1 August 1997

REGULATIONS THAT PROVIDE MUCH FOOD FOR THOUGHT

ALL catering establishments are covered by the Food Safety Act 1990 and the Food Safety Regulations 1995.

The Food Safety Act deals mainly with structure and environment. It specifies ventilation standards, finish on floors, walls and surfaces, which must be smooth and easily cleaned.

The Food Safety Regulations are concerned more with procedures, such as fridge temperatures and the correct storage, handling and preparation of food.

"These are areas you simply have to get to grips with," explains catering consultant Anne Sugden. "The Health and Safety Inspectorate will also be interested in things like the floor finish, which must be one that does not become slippery when wet."

The Food Safety Regulations require that staff be trained how to stock fridges and store different types of foods, correct temperatures for fridges, rinse cycles in dishwashers and even at what temperature to serve ice cream.

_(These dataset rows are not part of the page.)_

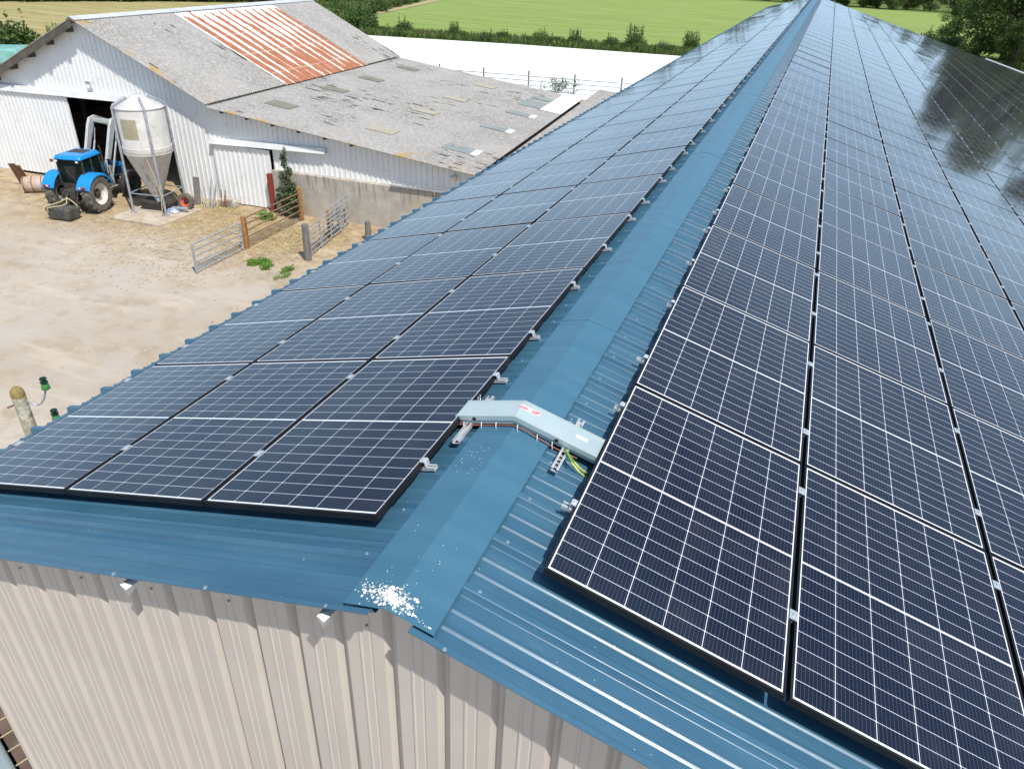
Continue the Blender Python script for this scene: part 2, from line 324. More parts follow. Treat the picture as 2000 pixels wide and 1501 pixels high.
MAT['pale_yard'] = noisy('white_chalk_surface', (.86, .86, .84), (.82, .82, .80), .3, .9)
MAT['path'] = noisy('dry_path', (.40, .32, .18), (.33, .27, .14), .6, 1)

# ------------------------------------------------------------------ building blocks
def link(o, parent=None):
    sc.collection.objects.link(o)
    if parent is not None: o.parent = parent
    return o
def tag(o, label=None, cat=None, group=None, kind=None):
    for k, v in (('label', label), ('category', cat), ('group', group), ('kind', kind)):
        if v: o[k] = v
    return o
def thing(name, label, cat, loc=(0, 0, 0), rz=0, group=None):
    o = bpy.data.objects.new(name, None); o.empty_display_size = .2
    o.location = loc; o.rotation_euler = (0, 0, rz); link(o); return tag(o, label, cat, group)
class MB:
    def __init__(s): s.v = []; s.f = []; s.mi = []; s.k = 0
    def add(s, vs, fs):
        b = len(s.v); s.v += [tuple(map(float, p)) for p in vs]; s.f += [tuple(b+i for i in f) for f in fs]; s.mi += [s.k]*len(fs); return s
    def box(s, c, d, rot=None):
        hx, hy, hz = d[0]/2, d[1]/2, d[2]/2
        vs = [Vector((x*hx, y*hy, z*hz)) for x in (-1, 1) for y in (-1, 1) for z in (-1, 1)]
        if rot is not None: vs = [rot @ p for p in vs]
        vs = [p+Vector(c) for p in vs]
        return s.add(vs, [(0, 1, 3, 2), (4, 6, 7, 5), (0, 4, 5, 1), (2, 3, 7, 6), (0, 2, 6, 4), (1, 5, 7, 3)])
    def hexa(s, bot, top):
        n = len(bot)
        return s.add(list(bot)+list(top), [tuple(range(n))[::-1], tuple(range(n, 2*n))]+[(i, (i+1) % n, n+(i+1) % n, n+i) for i in range(n)])
    def tube(s, pts, r, n=8, cap=True):
        pts = [Vector(p) for p in pts]; rs = r if isinstance(r, (list, tuple)) else [r]*len(pts)
        rings = []; ref = None
        for i, p in enumerate(pts):
            d = (pts[min(i+1, len(pts)-1)]-pts[max(i-1, 0)]).normalized()
            if ref is None: ref = d.orthogonal().normalized()
            ref = (ref-d*ref.dot(d)).normalized(); q = d.cross(ref)
            rings.append([p+(ref*math.cos(2*math.pi*j/n)+q*math.sin(2*math.pi*j/n))*rs[i] for j in range(n)])
        vs = [p for rr in rings for p in rr]; fs = []
        for i in range(len(pts)-1):
            for j in range(n): fs.append((i*n+j, i*n+(j+1) % n, (i+1)*n+(j+1) % n, (i+1)*n+j))
        if cap: fs += [tuple(range(n))[::-1], tuple(range((len(pts)-1)*n, len(pts)*n))]
        return s.add(vs, fs)
    def lathe(s, prof, n=24, axis='z', c=(0, 0, 0)):
        vs = []; fs = []; m = len(prof)
        for r, h in prof:
            for j in range(n):
                a = 2*math.pi*j/n; x, y = r*math.cos(a), r*math.sin(a)
                p = (x, y, h) if axis == 'z' else ((h, x, y) if axis == 'x' else (x, h, y))
                vs.append((p[0]+c[0], p[1]+c[1], p[2]+c[2]))
        for i in range(m-1):
            for j in range(n): fs.append((i*n+j, i*n+(j+1) % n, (i+1)*n+(j+1) % n, (i+1)*n+j))
        return s.add(vs, fs)
    def grid(s, rows):
        m = len(rows[0]); vs = [p for r in rows for p in r]
        return s.add(vs, [(i*m+j, i*m+j+1, (i+1)*m+j+1, (i+1)*m+j) for i in range(len(rows)-1) for j in range(m-1)])
    def build(s, name, mats, parent=None, smooth=None, bevel=0):
        me = bpy.data.meshes.new(name); me.from_pydata(s.v, [], s.f)
        for mm in (mats if isinstance(mats, (list, tuple)) else [mats]): me.materials.append(mm)
        if any(s.mi): me.polygons.foreach_set('material_index', s.mi)
        if smooth is not None:
            bm = bmesh.new(); bm.from_mesh(me); bmesh.ops.recalc_face_normals(bm, faces=bm.faces); bm.to_mesh(me); bm.free()
            me.polygons.foreach_set('use_smooth', [True]*len(me.polygons))
            try: me.set_sharp_from_angle(angle=smooth)
            except Exception: pass
        me.update(); o = bpy.data.objects.new(name, me); link(o, parent)
        if bevel:
            md = o.modifiers.new('bevel', 'BEVEL'); md.width = bevel; md.segments = 2; md.limit_method = 'ANGLE'
        return o
def solid(name, mb, m, parent=None, bevel=0, ang=35): return mb.build(name, m, parent, R(ang), bevel)

# ------------------------------------------------------------------ ground and fields
def sheet(name, pts, z, m, sub=0):
    mb = MB(); mb.add([(x, y, z) for x, y in pts], [tuple(range(len(pts)))])
    return tag(mb.build(name, m), kind='structure')
sheet('terrain', [(-1500, -700), (1500, -700), (1500, 2300), (-1500, 2300)], -.012, MAT['land'])
sheet('yard', [(-140, -60), (60, -60), (60, 64), (-12, 88), (-46, 83), (-62, 70), (-67, 48), (-76, 43)], -.008, MAT['yard'])
sheet('field', [(-61, 94.5), (-69, 108), (-81, 161), (-110, 262), (-17, 268), (60, 268), (60, 100), (16, 114), (-14, 109)], -.004, MAT['field'])
sheet('stubble_field', [(-72, 50), (-64, 88), (-72, 106), (-94, 150), (-150, 160), (-240, 60), (-120, 20)], -.004, MAT['stubble'])
sheet('path', [(-60.2, 94.3), (-61.2, 94.6), (-69.4, 108.1), (-81.5, 161.2), (-94, 210), (-96.5, 210), (-84, 161.5), (-70.8, 107.5), (-61, 93)], .004, MAT['path'])
sheet('pale_hardstanding', [(-57.5, 90.6), (-36, 96.1), (-15.3, 99.2), (6, 101.5), (6, 62), (-32, 60), (-47, 66), (-56, 78)], .0, MAT['pale_yard'])

# ------------------------------------------------------------------ the shed with the solar roof
A = R(15.042); TA = math.tan(A); CA = math.cos(A); SA = math.sin(A)
APZ = 8.4117; AX = .4157; PY = 1.765; PX = 1.152
HL, HR = .105, .150                       # height of the panel faces above the roof pans
RX = (HL-HR)/(2*SA); RZ = APZ+RX*TA-HL/CA  # the roof apex
YF, YB = -.54, 73.0; XL, XR = -4.07, 18.6
RIB, PH = .333, -.185
def roof_z(x): return RZ-abs(x-RX)*TA
shed = thing('farm_shed', 'long farm shed with blue ribbed steel roof and beige ribbed gable wall', 'shed', (0, 0, 0))
def roof_profile(YF):
    """(y, height) of the trapezoidal sheet"""
    pr = []; y = PH-RIB*2
    while y < YB+RIB:
        for dy, h in [(-.041, 0), (-.037, 0), (-.0315, .003), (-.023, .033), (-.020, .0372), (-.014, .039), (-.011, .039), (.011, .039), (.014, .039), (.020, .0372), (.023, .033), (.0315, .003), (.037, 0), (.041, 0)]+[(c+e, hh) for c in (.119, .214) for e, hh in ((-.018, 0), (-.015, 0), (-.0085, .006), (-.003, .0085), (.003, .0085), (.0085, .006), (.015, 0), (.018, 0))]:
            pr.append((y+dy, h))
        y += RIB
    pr = [(yy, h) for yy, h in pr if -.508 < yy < YB]
    return [(YF, .039)]+pr+[(YB, 0)]
def roof_side(sign, x_end):
    yf = -.530; PROF = roof_profile(yf); rows = []; xs = [RX+sign*(.055 if sign < 0 else .11), x_end]
    nrm = (sign*SA, CA)
    for x in xs:
        rows.append([(x+nrm[0]*h, y, roof_z(x)+nrm[1]*h) for y, h in PROF])
    if sign < 0: rows = rows[::-1]
    mb = MB(); mb.grid(rows)
    # cut edge at the verge, a few centimetres folded down
    ed = [[(x+nrm[0]*h, yy, roof_z(x)+nrm[1]*h) for x in xs] for yy, h in ((yf, .039), (yf+.0005, .033))]; mb.grid(ed)
    return mb.build('roof_sheet', MAT['roof_blue'], shed, R(50))
roof_side(-1, XL); roof_side(1, XR)
# ridge cap in overlapping lengths
y = YF+.045; k = 0
while y < YB:
    y2 = min(y+3.05, YB); lift = .040+.0025*(k % 2)
    pr = [(-.207, -.026), (-.205, .0), (0, 0), (.215, 0), (.217, -.026)]
    mb = MB(); pts = []
    for dx, dz in pr: pts.append((RX+dx, RZ+lift-abs(dx)*TA*(.93)+dz+.004))
    pts.insert(3, (RX+.012, RZ+lift+.004-.003)); pts.insert(2, (RX-.012, RZ+lift+.004-.003))
    mb.grid([[(px, y, pz) for px, pz in pts], [(px, y2, pz) for px, pz in pts]])
    o = mb.build('ridge_cap', MAT['cap_blue'], shed)
    md = o.modifiers.new('thickness', 'SOLIDIFY'); md.thickness = .0015; md.offset = -1
    y = y2-.08 if y2 < YB else YB+1; k += 1
# ribbed beige walls
def wall_profile(length, per=.2655, first=0):
    pr = []; s = first-per
    while s < length:
        for ds, d in ((0, 0), (.058, 0), (.062, -.005), (.070, -.005), (.074, 0), (.112, 0), (.116, .004), (.122, .004), (.126, 0), (.188, 0), (.212, .038), (.232, .038), (.254, 0)):
            pr.append((s+ds, d))
        s += per
    return [(0, 0)]+[(a, b) for a, b in pr if 0 < a < length]+[(length, 0)]
WX0, WX1 = -3.68, 18.2; WY0, WY1 = -.37, 72.6
pr = wall_profile(WX1-WX0, first=(-.652-.256-WX0) % .2655)
extra = sorted(set([(RX-WX0, 0.)])); pts = sorted(pr+[(RX-WX0, np.interp(RX-WX0, [a for a, _ in pr], [b for _, b in pr]))])
mb = MB(); mb.grid([[(WX0+s, WY0+d, 0) for s, d in pts], [(WX0+s, WY0+d, roof_z(WX0+s)-.015) for s, d in pts]])
mb.build('gable_wall', MAT['wall'], shed)
mb = MB(); pts = wall_profile(WY1-WY0)
mb.grid([[(WX0+d, WY1-s, 0) for s, d in pts], [(WX0+d, WY1-s, roof_z(WX0)-.03) for s, d in pts]]); mb.build('side_wall', MAT['wall'], shed)
mb = MB(); mb.grid([[(WX1-d, WY0+s, 0) for s, d in pts], [(WX1-d, WY0+s, roof_z(WX1)-.03) for s, d in pts]]); mb.build('side_wall', MAT['wall'], shed)
mb = MB(); mb.add([(WX0, WY1, 0), (WX1, WY1, 0), (WX1, WY1, roof_z(WX1)-.03), (RX, WY1, RZ-.03), (WX0, WY1, roof_z(WX0)-.03)], [(0, 1, 2, 3, 4)]); mb.build('back_wall', MAT['wall'], shed)
wsc = None
for q, (sx, dz_) in enumerate(((-3.2, .2), (-2.67, .2), (-2.14, .2), (-1.6, .2), (-1.07, .2), (-.54, .21), (-.27, .22), (.08, .2), (.54, .2), (1.07, .2))):
    zz = roof_z(sx)-dz_
    if wsc is None:
        mb = MB(); mb.lathe([(0, -.009), (.004, -.008), (.005, -.003), (.008, -.002), (.0085, 0)], 8, 'y'); o = wsc = mb.build('wall_screw', MAT['wscrew'], shed)
    else: o = wsc.copy(); link(o, shed)
    o.location = (sx, WY0-.001, zz)
# white flashing on the far verge
mb = MB(); mb.hexa([(14.2, YB, roof_z(14.2)-.02), (XR, YB, roof_z(XR)-.02), (XR, YB+.12, roof_z(XR)-.02), (14.2, YB+.12, roof_z(14.2)-.02)],
                   [(14.2, YB, roof_z(14.2)+.2), (XR, YB, roof_z(XR)+.2), (XR, YB+.12, roof_z(XR)+.2), (14.2, YB+.12, roof_z(14.2)+.2)])
solid('verge_flashing', mb, MAT['newsheet'], shed)
# folded purlin ends peeping out under the verge
for bx in (-1.585, -.395, 1.62, 2.9):
    z0 = roof_z(bx)-.02; mb = MB()
    a, b_, c_ = (bx-.022, -.522, z0-.012), (bx+.018, -.526, z0-.030), (bx-.006, -.505, z0-.105)
    d_ = (bx+.045, -.43, z0-.014); e_ = (bx-.012, -.42, z0-.014)
    mb.add([a, b_, c_, d_, e_], [(0, 2, 1), (1, 2, 3), (0, 1, 3, 4), (0, 4, 2), (2, 4, 3)]); mb.build('purlin_end', MAT['galv'], shed)
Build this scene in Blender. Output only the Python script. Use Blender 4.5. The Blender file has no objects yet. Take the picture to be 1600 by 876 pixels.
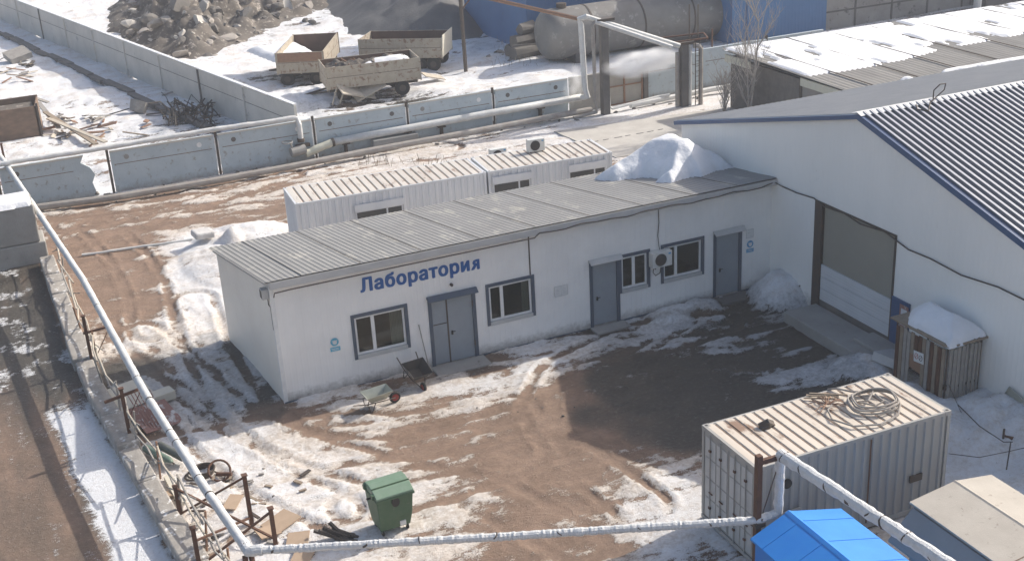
import bpy, bmesh, math, random
import numpy as np
from mathutils import Vector, Matrix, Euler
random.seed(7); rng = np.random.RandomState(7)
C = bpy.data.collections.new('yard'); bpy.context.scene.collection.children.link(C)
sc = bpy.context.scene
R = math.radians

# ---------------- camera ----------------
CAM = (-7.09894, -36.76843, 19.11980); YAW, PITCH, ROLL, FPX = -0.399408, 0.392595, -0.056913, 1932.020
def basis():
    f = np.array([-math.sin(YAW)*math.cos(PITCH), math.cos(YAW)*math.cos(PITCH), -math.sin(PITCH)])
    r = np.array([math.cos(YAW), math.sin(YAW), 0.]); u = np.cross(r, f)
    return math.cos(ROLL)*r+math.sin(ROLL)*u, -math.sin(ROLL)*r+math.cos(ROLL)*u, f
_r, _u, _f = basis()
cd = bpy.data.cameras.new('camera'); co = bpy.data.objects.new('camera', cd); C.objects.link(co)
co.matrix_world = Matrix(((_r[0], _u[0], -_f[0], CAM[0]), (_r[1], _u[1], -_f[1], CAM[1]), (_r[2], _u[2], -_f[2], CAM[2]), (0, 0, 0, 1)))
cd.sensor_width = 36; cd.lens = FPX/1600*36; cd.clip_start = .5; cd.clip_end = 2000
sc.camera = co
def ray(u, v): return _f+_r*(u-800)/FPX-_u*(v-438)/FPX
def P(u, v, z=0.):          # a place read off the photograph -> the point of the place at height z
    d = ray(u, v); t = (z-CAM[2])/d[2]; return (CAM[0]+d[0]*t, CAM[1]+d[1]*t, z)
def PY(u, v, y):
    d = ray(u, v); t = (y-CAM[1])/d[1]; return (CAM[0]+d[0]*t, y, CAM[2]+d[2]*t)
def PX(u, v, x):
    d = ray(u, v); t = (x-CAM[0])/d[0]; return (x, CAM[1]+d[1]*t, CAM[2]+d[2]*t)

# ---------------- light ----------------
SUN = Vector((1.48, .23, 1.0)).normalized()
el = math.asin(SUN.z)
w = bpy.data.worlds.new("World"); sc.world = w; w.use_nodes = True
nt = w.node_tree; bg = nt.nodes['Background']
sky = nt.nodes.new('ShaderNodeTexSky'); sky.sky_type = 'NISHITA'; sky.sun_disc = False
sky.sun_elevation = el; sky.sun_rotation = math.atan2(SUN.x, SUN.y)
sky.air_density = .95; sky.dust_density = 3.8; sky.ozone_density = .9
nt.links.new(sky.outputs[0], bg.inputs[0]); bg.inputs[1].default_value = .13
sd = bpy.data.lights.new('sun', 'SUN'); sd.energy = 3.5; sd.angle = R(.5); sd.color = (1, .95, .87)
so = bpy.data.objects.new('sun', sd); C.objects.link(so)
so.rotation_euler = SUN.to_track_quat('Z', 'Y').to_euler()
sc.cycles.volume_bounces = 8
sc.view_settings.view_transform = 'Standard'; sc.view_settings.look = 'None'
sc.view_settings.exposure = .53; sc.view_settings.gamma = 1; sc.view_settings.use_curve_mapping = False

# ---------------- materials ----------------
def mat(name, col, rough=.7, metal=0., col2=None, scale=3., amt=.5, bump=0., bscale=30., stretch=(1, 1, 1), col3=None, s3=12., t3=.62, spec=.5, ribs=None):
    """procedural: base colour, large patches of col2, small spots of col3, bump, optional vertical ribs"""
    m = bpy.data.materials.new(name); m.use_nodes = True; n = m.node_tree.nodes; l = m.node_tree.links
    b = n['Principled BSDF']; b.inputs['Roughness'].default_value = rough; b.inputs['Metallic'].default_value = metal
    b.inputs['Specular IOR Level'].default_value = spec
    tc = n.new('ShaderNodeTexCoord'); mp = n.new('ShaderNodeMapping'); mp.inputs['Scale'].default_value = stretch
    l.new(tc.outputs['Object'], mp.inputs[0])
    if col2 is None: col2 = tuple(c*.8 for c in col)
    t = n.new('ShaderNodeTexNoise'); t.inputs['Scale'].default_value = scale; t.inputs['Detail'].default_value = 8; t.inputs['Roughness'].default_value = .65
    l.new(mp.outputs[0], t.inputs[0])
    rp = n.new('ShaderNodeValToRGB'); rp.color_ramp.elements[0].position = .5-.3*amt; rp.color_ramp.elements[1].position = .5+.28
    rp.color_ramp.elements[0].color = (*col, 1); rp.color_ramp.elements[1].color = (*col2, 1)
    l.new(t.outputs[0], rp.inputs[0]); out = rp.outputs[0]
    if col3:
        t3n = n.new('ShaderNodeTexNoise'); t3n.inputs['Scale'].default_value = s3; t3n.inputs['Detail'].default_value = 6
        t3n.inputs['Roughness'].default_value = .7; l.new(mp.outputs[0], t3n.inputs[0])
        r3 = n.new('ShaderNodeMapRange'); r3.inputs[1].default_value = t3-.03; r3.inputs[2].default_value = t3+.06
        l.new(t3n.outputs[0], r3.inputs[0]); mx = n.new('ShaderNodeMix'); mx.data_type = 'RGBA'
        l.new(r3.outputs[0], mx.inputs[0]); l.new(out, mx.inputs[6]); mx.inputs[7].default_value = (*col3, 1); out = mx.outputs[2]
    l.new(out, b.inputs['Base Color'])
    nrm = None
    if bump:
        tb = n.new('ShaderNodeTexNoise'); tb.inputs['Scale'].default_value = bscale; tb.inputs['Detail'].default_value = 6
        l.new(mp.outputs[0], tb.inputs[0]); bm = n.new('ShaderNodeBump'); bm.inputs['Strength'].default_value = bump; bm.inputs['Distance'].default_value = .03
        l.new(tb.outputs[0], bm.inputs['Height']); nrm = bm.outputs[0]
    if ribs:      # (axis 'X'/'Y', period m)
        wv = n.new('ShaderNodeTexWave'); wv.wave_type = 'BANDS'; wv.bands_direction = ribs[0]; wv.inputs['Scale'].default_value = .314/ribs[1]*1.0
        wv.inputs['Distortion'].default_value = 0; l.new(tc.outputs['Object'], wv.inputs[0])
        cr = n.new('ShaderNodeMapRange'); cr.inputs[1].default_value = .75; cr.inputs[2].default_value = .95; l.new(wv.outputs['Fac'], cr.inputs[0])
        bm = n.new('ShaderNodeBump'); bm.inputs['Strength'].default_value = ribs[2]; bm.inputs['Distance'].default_value = .012
        l.new(cr.outputs[0], bm.inputs['Height'])
        if nrm: l.new(nrm, bm.inputs['Normal'])
        nrm = bm.outputs[0]
    if nrm: l.new(nrm, b.inputs['Normal'])
    return m
def grime(m, z0, z1, col, amt=.8, axis=2):
    """splash-back dirt near the foot of a wall (stays put whatever the light)"""
    n = m.node_tree.nodes; l = m.node_tree.links; b = n['Principled BSDF']
    src = b.inputs['Base Color'].links[0].from_socket
    tc = n.new('ShaderNodeTexCoord'); sp = n.new('ShaderNodeSeparateXYZ'); l.new(tc.outputs['Object'], sp.inputs[0])
    mr = n.new('ShaderNodeMapRange'); mr.inputs[1].default_value = z1; mr.inputs[2].default_value = z0; l.new(sp.outputs[axis], mr.inputs[0])
    t = n.new('ShaderNodeTexNoise'); t.inputs['Scale'].default_value = 4; t.inputs['Detail'].default_value = 10; t.inputs['Roughness'].default_value = .75; l.new(tc.outputs['Object'], t.inputs[0])
    mu = n.new('ShaderNodeMath'); mu.operation = 'ADD'; l.new(mr.outputs[0], mu.inputs[0]); l.new(t.outputs[0], mu.inputs[1])
    m2 = n.new('ShaderNodeMapRange'); m2.inputs[1].default_value = .95; m2.inputs[2].default_value = 1.5; m2.inputs[4].default_value = amt; l.new(mu.outputs[0], m2.inputs[0])
    mx = n.new('ShaderNodeMix'); mx.data_type = 'RGBA'; l.new(m2.outputs[0], mx.inputs[0]); l.new(src, mx.inputs[6]); mx.inputs[7].default_value = (*col, 1)
    l.new(mx.outputs[2], b.inputs['Base Color']); return m
M = {}
M['lab_wall'] = grime(mat('lab_wall', (.86, .845, .81), .5, 0, (.74, .725, .70), .7, .6, ribs=('X', .21, .5), col3=(.5, .5, .48), s3=3, t3=.72), 0, .8, (.20, .175, .15), .85)
M['lab_side'] = mat('lab_side', (.80, .77, .70), .5, 0, (.73, .69, .62), .6, .4, ribs=('Y', .21, .35))
M['hall_wall'] = grime(mat('hall_wall', (.86, .85, .81), .5, 0, (.78, .77, .73), .35, .5, ribs=('Y', .21, .35), stretch=(1, 1, .35), col3=(.62, .60, .55), s3=2.5, t3=.68), 0, 1.2, (.25, .22, .19), .8)
M['gray_trim'] = mat('gray_trim', (.5, .5, .49), .5, .0, (.4, .4, .39), 2)
M['lab_roof'] = mat('lab_roof', (.265, .26, .25), .65, .0, (.21, .205, .195), .8, .6, stretch=(1, .4, 1), col3=(.38, .36, .32), s3=1.4, t3=.58)
M['hall_roof'] = mat('hall_roof', (.13, .145, .18), .5, .1, (.10, .11, .14), 1, .5)  # dark colour of the near slope stands in for shade on the ribs
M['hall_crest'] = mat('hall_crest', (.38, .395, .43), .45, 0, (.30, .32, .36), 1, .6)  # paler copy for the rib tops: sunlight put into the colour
M['hall_roof_back'] = mat('hall_roof_back', (.36, .36, .36), .5, .0, (.29, .29, .30), 1, .5)
M['blue_trim'] = mat('blue_trim', (.035, .085, .19), .4, 0, (.05, .10, .2), 3)
M['dark_frame'] = mat('dark_frame', (.06, .085, .125), .5, 0, (.09, .11, .14), 3)
M['white_pvc'] = mat('white_pvc', (.78, .78, .76), .4)
M['door_gray'] = mat('door_gray', (.27, .305, .335), .5, 0, (.23, .255, .28), 1.5, .6, col3=(.2, .2, .2), s3=5, t3=.7)
M['blue_letter'] = mat('blue_letter', (.02, .10, .32), .4, 0, (.025, .12, .34), 2)
M['curtain'] = mat('curtain', (.42, .40, .32), .9, 0, (.3, .29, .24), 4, stretch=(8, 8, .3))
M['interior'] = mat('interior', (.05, .055, .05), .9, 0, (.09, .09, .075), 1.5)
M['black'] = mat('black', (.02, .02, .02), .5)
M['steel_dark'] = mat('steel_dark', (.07, .065, .06), .6, .3, (.12, .08, .055), 5)
M['rust'] = mat('rust', (.13, .06, .035), .8, .1, (.07, .04, .03), 6, bump=.3)
M['rust_light'] = mat('rust_light', (.28, .16, .10), .8, .0, (.2, .12, .08), 5)
M['concrete'] = mat('concrete', (.34, .33, .31), .9, 0, (.25, .24, .22), 1.2, .6, bump=.3, bscale=18, col3=(.17, .16, .15), s3=2.5, t3=.66)
M['concrete_light'] = mat('concrete_light', (.52, .49, .44), .9, 0, (.40, .37, .33), 1.2, .6, bump=.25, bscale=18, col3=(.3, .27, .24), s3=5, t3=.66)
M['concrete_dark'] = mat('concrete_dark', (.16, .15, .14), .9, 0, (.10, .095, .09), 1.5, .6, bump=.3, bscale=12)
M['concrete_block'] = mat('concrete_block', (.42, .39, .35), .95, 0, (.2, .18, .16), 1.8, .8, bump=.6, bscale=9, col3=(.75, .74, .72), s3=3, t3=.58)
M['fence_blue'] = grime(mat('fence_blue', (.49, .55, .57), .85, 0, (.38, .44, .47), 1.1, .8, bump=.3, bscale=12, col3=(.30, .29, .27), s3=3, t3=.60), -.1, .9, (.25, .22, .19), .95)
M['fence_gray'] = mat('fence_gray', (.60, .565, .51), .9, 0, (.44, .42, .38), .5, .6, bump=.2, bscale=12, col3=(.28, .27, .26), s3=.9, t3=.66)
M['cont_wall'] = mat('cont_wall', (.37, .36, .335), .55, 0, (.29, .28, .265), .9, .6, stretch=(1, 1, .35), col3=(.26, .2, .16), s3=3.5, t3=.7)
M['cont_roof'] = mat('cont_roof', (.64, .575, .49), .6, 0, (.50, .43, .35), 1.1, .8, col3=(.24, .15, .10), s3=2.2, t3=.59, stretch=(1, .4, 1))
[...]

"Staff do not have to take a qualification known as the Food Hygiene Certificate, but it is certainly advisable," says Anne. "Clothing other than everyday wear should be worn for preparing and serving food, and there should be no smoking by staff. Its death to food handling because of contact with the lips.

"Despite a common misconception, there is no rule that hair should be covered. But if it is long hair it should be tied back and not allowed to dangle over food. There is also no requirement for separate toilets for customers and staff."

Environmental Health Officers, who are responsible for policing both sets of legislation, have the right of entry unannounced at any time. They visit catering establishments at least once every couple of years.

Although health officers will give some guidance at the setting up stage, their job is to police the operation. So they cannot be expected to give detailed advice, explains Anne.